Minnesota is sending big freshman class to Congress

November 12, 2018 GMT

WASHINGTON — Minnesota’s congressional delegation is undergoing a dramatic shift in influence and experience as half the state’s members will be new when Congress convenes in January.

Minnesota’s five new representatives are replacing members with 42 years of accumulated seniority and several influential committee assignments.

But with Democrats winning control of the U.S. House in last week’s election, new opportunities are emerging. U.S. Rep. Collin Peterson, a veteran western Minnesota Democrat, is poised to become chairman of the House Agriculture Committee, a powerful voice as Congress looks to pass a sweeping farm bill overhaul in coming weeks.


“The more seniority you have, the bigger difference you’re able to make,” said U.S. Rep. Rick Nolan, a retiring Democrat who was elected to his first stint in Congress in 1974.

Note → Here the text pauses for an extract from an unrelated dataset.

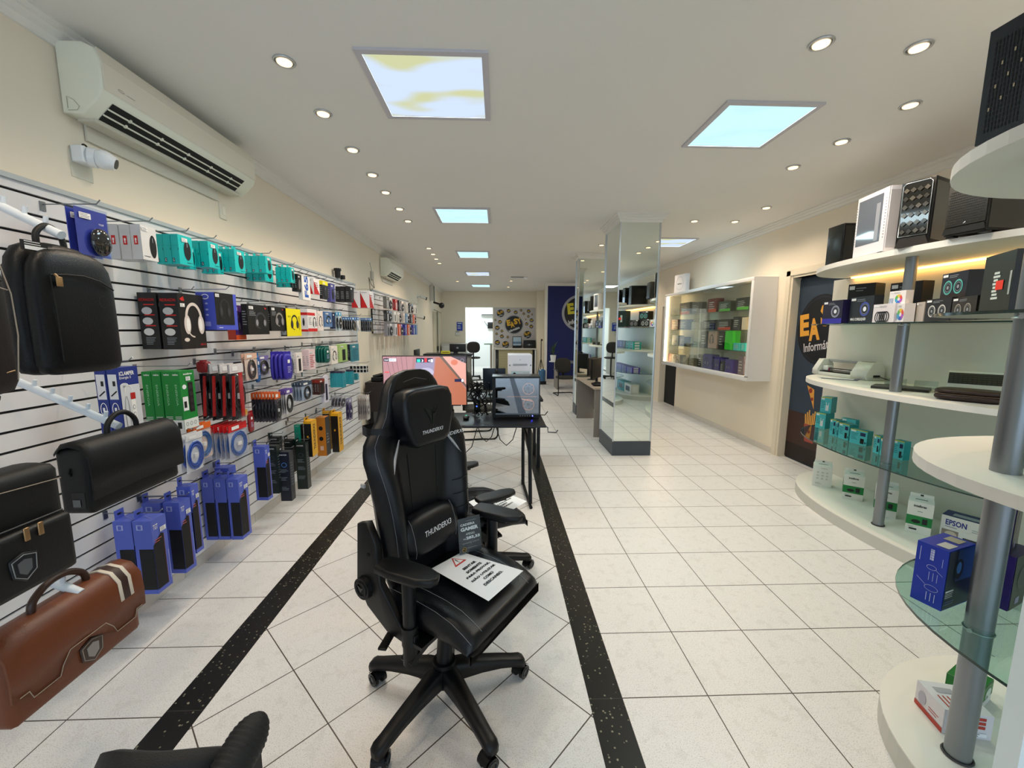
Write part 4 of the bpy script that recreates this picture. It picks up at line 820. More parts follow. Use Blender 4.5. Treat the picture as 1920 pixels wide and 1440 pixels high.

Democrat Dean Phillips defeated U.S. Rep. Erik Paulsen, a five-term Republican who will lose his seat on the powerful House Ways and Means Committee. Voters defeated four Republicans on the panel and handed control to Democrats.

U.S. Rep. Tim Walz was the top Democrat on the House Veterans Affairs Committee before launching his successful gubernatorial bid. The six-term congressman was in line to become committee chairman and served as a key player in negotiations this year to fix a massive program designed to expand veterans’ access to private healthcare, particularly in rural areas.

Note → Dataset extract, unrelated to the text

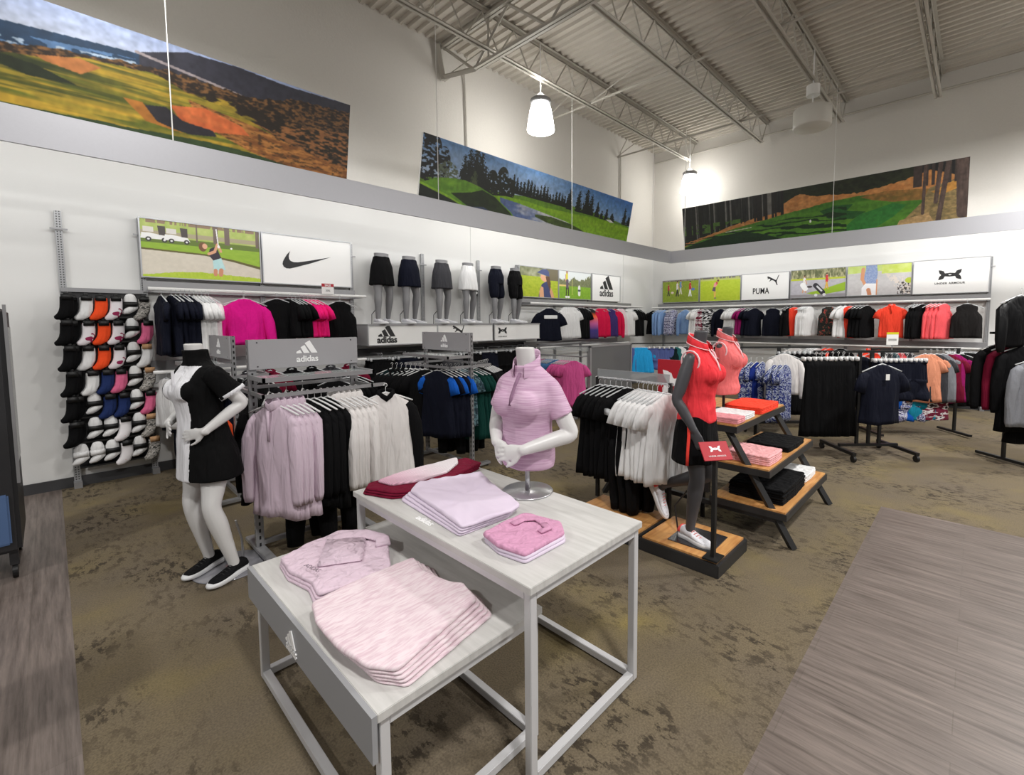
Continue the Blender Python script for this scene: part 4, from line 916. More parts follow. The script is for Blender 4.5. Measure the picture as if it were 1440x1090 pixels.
# ---- left wall, upper rail
W1 = 'on the upper rail under the bunker photo'
garment('tee', .80, yr, zr, 185, c_navy, 'single navy shirt apart from the bunch beside the sock display', L=.60)
run('tee', (.88, yr), (1.03, yr), 5, 195, c_navy, 'navy shirt', W1, L=.62)
run('tee', (1.07, yr), (1.17, yr), 4, 200, c_white, 'white shirt', W1, L=.60)
garment('tee', 1.20, yr, zr, 200, c_palep, 'very pale pink shirt at the end of the white shirts by the pink sweatshirt', L=.58)
garment('long', 1.52, yr - .05, zr, 268, c_mag, 'bright magenta sweatshirt facing out under the seam of photo and swoosh board', L=.50, s=1.18, seed=1)
garment('long', 1.54, yr + .06, zr, 268, c_mag, 'second magenta sweatshirt, mostly hidden behind the front one', L=.50, s=1.16, seed=2)
garment('vneck', 1.86, yr - .03, zr, 262, c_black, 'black v-neck shirt facing out right of the magenta sweatshirt', L=.48)
run('tee', (1.99, yr), (2.12, yr), 4, 205, c_black, 'black short-sleeved shirt', 'on the rail under the swoosh', L=.46)
run('tee', (2.17, yr), (2.31, yr), 4, 205, c_pink, 'hot pink shirt', 'on the rail under the swoosh', L=.46)
garment('tank', 2.60, yr - .03, zr, 266, c_black, 'black sleeveless polo facing out at the right end under the swoosh', L=.47, s=1.12)
# ---- left wall, upper rail near the corner
W2 = 'on the left wall rail near the corner'
o = garment('tee', 6.60, yr - .06, zr, 250, c_navy, 'navy polo with white yoke facing out under the cap photo', L=.62, s=1.35, m2=c_navy)
G().box(-.105, .105, -.058, -.045, -.215, -.165, bev=.004).build('white_yoke', c_white, o)
run('tee', (7.05, yr), (7.50, yr), 5, 235, c_white, 'white polo', W2, L=.62)
run('tee', (7.60, yr), (7.75, yr), 3, 228, c_black, 'black shirt', W2, L=.64)
garment('tank', 7.97, yr, zr, 250, c_sun, 'black sleeveless top with orange, pink and violet chevrons on the left wall rail', L=.64, s=1.1)
run('tank', (8.2, yr), (8.6, yr), 5, 230, c_fuch, 'fuchsia sleeveless shirt', W2, L=.62)
garment('tank', 8.72, yr, zr, 235, c_purp, 'deep purple sleeveless shirt between the fuchsia ones on the left wall', L=.62)
garment('long', 8.86, yr, zr, 232, c_fuch, 'fuchsia long-sleeved top right of the purple shirt on the left wall', L=.60)
run('tank', (9.02, yr), (9.26, yr), 3, 230, c_palep, 'pale pink sleeveless shirt', W2, L=.62)
run('tee', (9.38, yr), (9.60, yr), 3, 230, c_white, 'plain white shirt', 'on the rail under the three-bar board', L=.62)
run('tee', (9.76, yr), (9.96, yr), 3, 226, c_black, 'black shirt', 'at the corner end of the left wall rail', L=.64)
# ---- back wall, upper rail
xr = XB - .41; W3 = 'on the back wall upper rail'
garment('tee', xr, 6.22, zr, 215, c_black, 'black shirt at the corner end of the back wall rail', L=.62)
run('long', (xr, 6.10), (xr, 5.92), 3, 215, c_blue, 'light blue long-sleeved shirt', 'in the corner of the back wall', L=.62)
run('tank', (xr, 5.85), (xr, 5.60), 4, 212, c_flpw, 'violet and white print shirt', W3, L=.62)
garment('long', xr - .03, 5.33, zr, 186, c_blue, 'light blue long-sleeved polo facing out under the group walk photo', L=.60, w=.85)
run('tee', (xr, 5.10), (xr, 4.98), 3, 212, c_white, 'white shirt', 'right of the blue long-sleeved polo', L=.60)
run('tank', (xr, 4.93), (xr, 4.87), 2, 208, c_rwp, 'burgundy and white print shirt', W3, L=.60)
run('tank', (xr, 4.82), (xr, 4.72), 2, 200, c_bwp, 'black and white print shirt', W3, L=.60)
garment('long', xr - .03, 4.44, zr, 186, c_navy, 'navy long-sleeved top facing out under the swing photo', L=.60, w=.82)
run('tee', (xr, 4.24), (xr, 4.05), 4, 208, c_white, 'white cap-sleeved shirt', 'behind the two coral mannequins', L=.60)
run('tee', (xr, 3.97), (xr, 3.91), 2, 205, c_plum, 'plum shirt', W3, L=.60)
run('tee', (xr, 3.83), (xr, 3.68), 3, 205, c_navy, 'navy shirt', 'under the leaping cat board', L=.62)
garment('tank', xr - .03, 3.29, zr, 184, c_navy, 'near-black sleeveless vest facing out under the leaping cat board', L=.60, s=1.12)
run('tank', (xr, 3.02), (xr, 2.95), 2, 205, c_black, 'black sleeveless shirt', 'right of the near-black vest on the back wall', L=.60)
garment('tank', xr, 2.87, zr, 205, c_cor, 'coral sleeveless shirt squeezed between black and white ones on the back wall', L=.60)
run('tank', (xr, 2.79), (xr, 2.50), 5, 205, c_white, 'white sleeveless shirt', 'left of the dark floral top', L=.60)
garment('tank', xr - .03, 2.22, zr, 184, c_flbk, 'dark floral sleeveless top facing out on the back wall', L=.58)
run('tee', (xr, 2.02), (xr, 1.94), 2, 205, c_white, 'white short-sleeved shirt', 'right of the dark floral top', L=.62)
garment('tee', xr, 1.86, zr, 205, c_cor, 'coral short-sleeved shirt between white and black ones right of the floral top', L=.62)
run('tee', (xr, 1.76), (xr, 1.58), 4, 202, c_black, 'black short-sleeved shirt', 'left of the bright coral polo', L=.62)
garment('polo', xr - .03, 1.19, zr, 184, c_cor, 'bright coral polo facing out under the blue vest photo', L=.60, s=1.0)
run('tank', (xr, .92), (xr, .68), 4, 202, c_black, 'black sleeveless shirt', 'right of the bright coral polo', L=.62)
run('tank', (xr, .62), (xr, .44), 4, 202, c_corp, 'coral pink sleeveless shirt', W3, L=.62)
garment('tank', xr - .03, .14, zr, 182, c_smoke, 'dark sleeveless high-neck top at the right end of the back wall rail', L=.58, s=1.12)
# ---- lower rails, back wall
zl = 1.115
run('long', (xr, 2.62), (xr, 2.34), 4, 205, c_white, 'white long-sleeved top', 'on the back wall lower rail', z=zl, L=.62)
run('long', (xr, 2.27), (xr, 2.18), 2, 205, c_cor, 'coral long-sleeved top', 'on the back wall lower rail', z=zl, L=.60)
garment('long', xr - .03, 1.98, zl, 184, c_black, 'black long-sleeved top on the lower rail under the dark floral top', L=.60)
garment('tee', xr, 2.83, zl, 190, c_offw, 'off-white top hanging left of the white long-sleeved ones on the lower rail', L=.60)
run('polo', (xr, 1.6), (xr, 1.3), 3, 190, c_cor, 'coral top', 'on the lower rail behind the black skirt rack', z=zl, L=.55)
run('pants', (xr, .36), (xr, -.02), 7, 190, c_black, 'long black trousers', 'at the right end of the lower rail', z=zl, L=.92)
run('tank', (xr, 4.9), (xr, 4.3), 6, 205, [c_teal, c_white, c_char, c_dteal], 'sleeveless top', 'on the lower back rail near the corner', z=zl, L=.5)
# ---- lower rail, left wall behind the dress mannequin
run('tee', (.86, yr), (1.16, yr), 5, 205, c_navy, 'navy top', 'on the low rail behind the dress mannequin', z=zl, L=.56)
garment('tank', .80, yr, zl, 200, c_white, 'white top at the left end of the low rail beside the socks', L=.5)
run('pants', (.98, yr - .05), (1.2, yr - .05), 3, 220, c_navy, 'navy trousers', 'low behind the dress mannequin', z=1.0, L=.85)
run('polo', (1.3, yr), (2.7, yr), 7, 240, [c_black, c_char, c_burg, c_black], 'dark top', 'on the low rail behind the lilac tops', z=zl, L=.6)
# ---- shorts and trousers on the pegs under the logo boxes
W5 = 'hanging on the pegs under the white logo boxes'
for i, (x, m, k, L) in enumerate(((3.2, c_black, 'shorts', .42), (3.62, c_navy, 'shorts', .42), (4.0, c_black, 'shorts', .5), (4.4, c_char, 'pants', .85), (4.8, c_black, 'pants', .85), (5.15, c_navy, 'pants', .85), (5.5, c_black, 'shorts', .46), (5.85, c_black, 'shorts', .46), (6.1, c_navy, 'pants', .8))):
    nm = ['black', 'navy', 'black', 'charcoal', 'black', 'navy', 'black', 'black', 'navy'][i]
    garment(k, x, YL - .36, 1.17, 255, m, f'{nm} {NAME[k].replace("_", " ")} {W5}, {ORD[i]} from the left', 'bottoms on the pegs under the logo boxes', L=L, seed=i % 4, w=1.05)
    garment(k, x + .02, YL - .22, 1.17, 258, m, f'{nm} {NAME[k].replace("_", " ")} tucked behind the front pair, {ORD[i]} peg from the left', 'bottoms on the pegs under the logo boxes', L=L, seed=(i + 1) % 4, w=1.05)
# ---- rack A: lilac tops, black tops, off-white tops
W6 = 'on the rack with the wide grey header'
for i in range(5):
    garment('zip', .98 + i * .040, 3.36 + i * .004, 1.15, 211 - i * 2, c_lil, f'pale lilac zip-neck top {W6}, {ORD[i]} from the left', 'pale lilac zip-neck tops on the rack', L=.76 - (.02 if i == 0 else 0), seed=i % 4, hm=M_hangw, s=1.0, w=.86)
for i in range(4): garment('long', 1.20 + i * .045, 3.37, 1.15, 206, c_black, f'black long-sleeved top {W6}, {ORD[i]} from the left', 'black tops on the lilac zip-neck rack', w=.8, L=.72 + .02 * i, seed=i % 4, hm=M_hangw)
for i in range(5): garment('zip', 1.38 + i * .04, 3.37, 1.15, 206, c_offw, f'off-white zip-neck top {W6}, {ORD[i]} from the left', 'off-white zip-neck tops on the rack', L=.66, w=.8, seed=i % 4, hm=M_hangw)
o = garment('long', 1.72, 3.26, 1.15, 252, c_offw, 'off-white top with black sleeves facing out at the right end of the wide-header rack', L=.72, m2=c_black, s=1.05, hm=M_hangw, seed=2)
G().tube([(.058, .0, -.058), (.03, -.030, -.078), (0, -.040, -.100), (-.03, -.030, -.078), (-.058, 0, -.058), (-.03, .024, -.05), (.03, .024, -.05), (.058, 0, -.058)], .009, .024, 8).build('collar', c_black, o, True)
garment('jogger', 1.22, 3.44, .98, 250, c_black, 'black joggers reaching the floor under the lilac tops', L=.86, hm=M_hangw)
garment('jogger', 1.40, 3.5, .98, 240, c_black, 'black joggers reaching the floor under the off-white tops', L=.86, hm=M_hangw, seed=1)
for i in range(4): garment('long', 1.0 + i * .12, 3.92, 1.15, 150, c_black, f'black top on the rear bar of the lilac zip-neck rack, {ORD[i]} from the left', 'black tops on the rear bar', L=.75, seed=i % 4, hm=M_hangw)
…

U.S. Rep. Keith Ellison, who is leaving Congress and will become Minnesota’s next attorney general, is stepping aside as deputy chair of the Democratic National Committee, which helped orchestrate Democratic gains in Congress and will now focus to defeating President Donald Trump in 2020. Ellison will also give up a spot on the House Committee on Financial Services, where he pressed for passage of his legislation that aims to improve credit score fairness, particularly for low-income consumers.

Minnesota’s new congressional members will have to find their way in a transformed political landscape, with Democrats still sorting out leadership roles in the House as they prepare to take over in January.

First-term lawmakers are not granted high-ranking roles.

Phillips, for his part, said that he would be seeking advice from experts and community leaders on which committees to pursue. Republican Jim Hagedorn, who is replacing Walz in southern Minnesota, has expressed interest in serving on the agriculture and transportation committees. Democrat Ilhan Omar, who is replacing Ellison in Minneapolis, said she would be talking to veteran party leaders about where she could make the biggest impact.


Republican Pete Stauber, who won election to Nolan’s open seat, is seeking a spot on the House Committee on Natural Resources, hoping to be deeply involved in debates over the future of mining. And U.S. Rep. Tom Emmer, a member of the House Committee on Financial Services, is in the running to become chair the National Republican Campaign Committee. U.S. Rep. Betty McCollum also has a chance to become chair of the environment-interior subcommittee of the influential House Appropriations panel, after serving as ranking Democrat.

Nolan said one secret of Washington is how influential a select few congressional leaders are in determining what issues are debated and voted on.

“So having someone powerful or in the leadership was very significant — more so today in the past,” he said.

Democrat Angie Craig, who will replace one-term GOP U.S. Rep. Jason Lewis in his south and east Twin Cities metro area district, said she wants to serve on the committees overseeing agriculture, transportation and agriculture, and labor and workforce. Eventually she’d like to focus on making healthcare affordable, which had been the centerpiece of her campaign.

The loss of influence is greater when accounting for Democratic U.S. Sen. Al Franken’s resignation nearly a year ago, causing the state to lose a spot on the Senate Judiciary Committee that confirms Supreme Court justices and other federal judges. Democratic U.S. Sen. Tina Smith, who was appointed and just won a special election, has been in office for just ten months.

“Having five freshmen puts you pretty low on the totem pole,” said Mark Strand, president of the Congressional Institute, a nonprofit that annually holds a retreat for Republican members of Congress.

Peterson is likely gaining power on the House Agriculture Committee. Last week, Peterson told reporters that he got a call from U.S. Agriculture Secretary Sonny Perdue on election night congratulating him and saying, “When you come back here, let’s get this farm bill done.”

Peterson is adamant that Congress pass the farm bill pass by the end of the year instead of waiting until Democrats take over in January. Though he didn’t offer much detail on his priorities for the committee beyond the farm bill, he showed a general interest in bringing more oversight to agricultural spending.

If he takes over the chairmanship, he’ll become a bigger voice representing Minnesota on Trump’s trade policies with China and other countries that are causing anxiety in some farming areas.

“I don’t see any scenario where agriculture is going to be better off than we were before this all started with China,” said Peterson.